▶ [Set problem]
Only the lines from the start of the data through the line with "umbrella('stone_pine', 'low spreading" belong in the copy. Restate them word for word, minus the pictures.
#### Given information ####
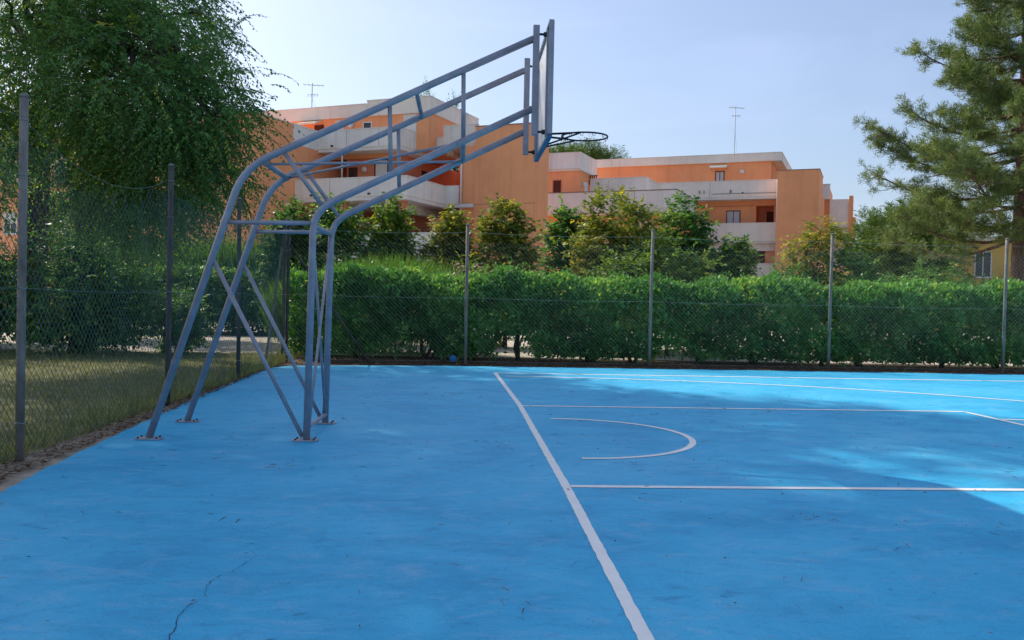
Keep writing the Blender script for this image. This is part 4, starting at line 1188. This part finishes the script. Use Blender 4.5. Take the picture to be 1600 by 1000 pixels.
def umbrella(name, label, base, h, rx, rz, n, r_trunk, lobes_n, seed):
    global rng
    random.seed(seed)
    lobes = []
    for k in range(lobes_n):
        a = random.random() * 6.28; r = math.sqrt(random.random()) * rx * .75
        lobes.append((base[0] + r * math.cos(a), base[1] + r * math.sin(a), h - rz * (.55 + .5 * (r / rx) ** 2) + random.uniform(-.2, .2), rx * .38, rx * .38, rz * .55, n // lobes_n))
    return tree(name, label, 'tree', base, [(base[0], base[1], -.1), (base[0] + .2, base[1], h * .4), (base[0], base[1], h * .8)], r_trunk, lobes, M['stone_pine'], -.15, (.34, .15), .5, 16, bark='pine_bark', nlimb=2, outward=.9)
umbrella('stone_pine', 'umbrella pine crown showing over the roof behind the ring', (11.0, 80.8, 0), 17.3, 4.8, 2.8, 3200, .4, 18, 3)
umbrella('stone_pine', 'round dark pine between the right block and the tall pine', (26.2, 45.5, 0), 7.2, 3.4, 3.6, 2400, .25, 14, 4)
umbrella('stone_pine', 'low spreading pine behind the tall pine trunk', (28.9, 46.0, 0), 8.4, 3.4, 4.2, 2400, .25, 14, 6)

def cypress(label, x, y, h, w_):
    tree('cypress', label, 'tree', (x, y, 0), [(x, y, -.1), (x, y, h * .5), (x, y, h * .97)], .2, [(x, y, h * (.3 + .16 * k), w_ * (1 - .17 * k), w_ * (1 - .17 * k), h * .17, 420) for k in range(5)], M['tree_b'], -.8, (.22, .3), .6, 10, nlimb=1)
cypress('pointed cypress tip just above the left roof', -4.4, 72, 17.9, 1.1)
cypress('second cypress tip farther right behind the left roof', -1.6, 72.5, 17.1, .9)
tree('shrub', 'grey green shrub under the tall pine beside its trunk', 'shrub', (18.2, 24.2, 0), [(18.2, 24.2, -.05), (18.2, 24.2, .6), (18.2, 24.2, 1.4)], .08, [(17.5, 24.2, 1.9, 1.5, 1, 1.1, 400), (19.4, 24.2, 1.6, 1.2, 1, .9, 300)], M['tree_b'], .1, (.13, .4), .5, 13)
tree('shrub', 'yellow green shrub beside the red roofed house', 'shrub', (15.3, 27.2, 0), [(15.3, 27.2, -.05), (15.3, 27.2, .8), (15.3, 27.2, 1.6)], .08, [(15.3, 27.2, 2.0, .8, .8, .9, 260)], M['tree_c'], .1, (.13, .4), .5, 13)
####
▶ [Result for this exercise]
Keep writing the Blender script for this image. This is part 4, starting at line 1188. This part finishes the script. Use Blender 4.5. Take the picture to be 1600 by 1000 pixels.
def umbrella(name, label, base, h, rx, rz, n, r_trunk, lobes_n, seed):
    global rng
    random.seed(seed)
    lobes = []
    for k in range(lobes_n):
        a = random.random() * 6.28; r = math.sqrt(random.random()) * rx * .75
        lobes.append((base[0] + r * math.cos(a), base[1] + r * math.sin(a), h - rz * (.55 + .5 * (r / rx) ** 2) + random.uniform(-.2, .2), rx * .38, rx * .38, rz * .55, n // lobes_n))
    return tree(name, label, 'tree', base, [(base[0], base[1], -.1), (base[0] + .2, base[1], h * .4), (base[0], base[1], h * .8)], r_trunk, lobes, M['stone_pine'], -.15, (.34, .15), .5, 16, bark='pine_bark', nlimb=2, outward=.9)
umbrella('stone_pine', 'umbrella pine crown showing over the roof behind the ring', (11.0, 80.8, 0), 17.3, 4.8, 2.8, 3200, .4, 18, 3)
umbrella('stone_pine', 'round dark pine between the right block and the tall pine', (26.2, 45.5, 0), 7.2, 3.4, 3.6, 2400, .25, 14, 4)
umbrella('stone_pine', 'low spreading pine behind the tall pine trunk', (28.9, 46.0, 0), 8.4, 3.4, 4.2, 2400, .25, 14, 6)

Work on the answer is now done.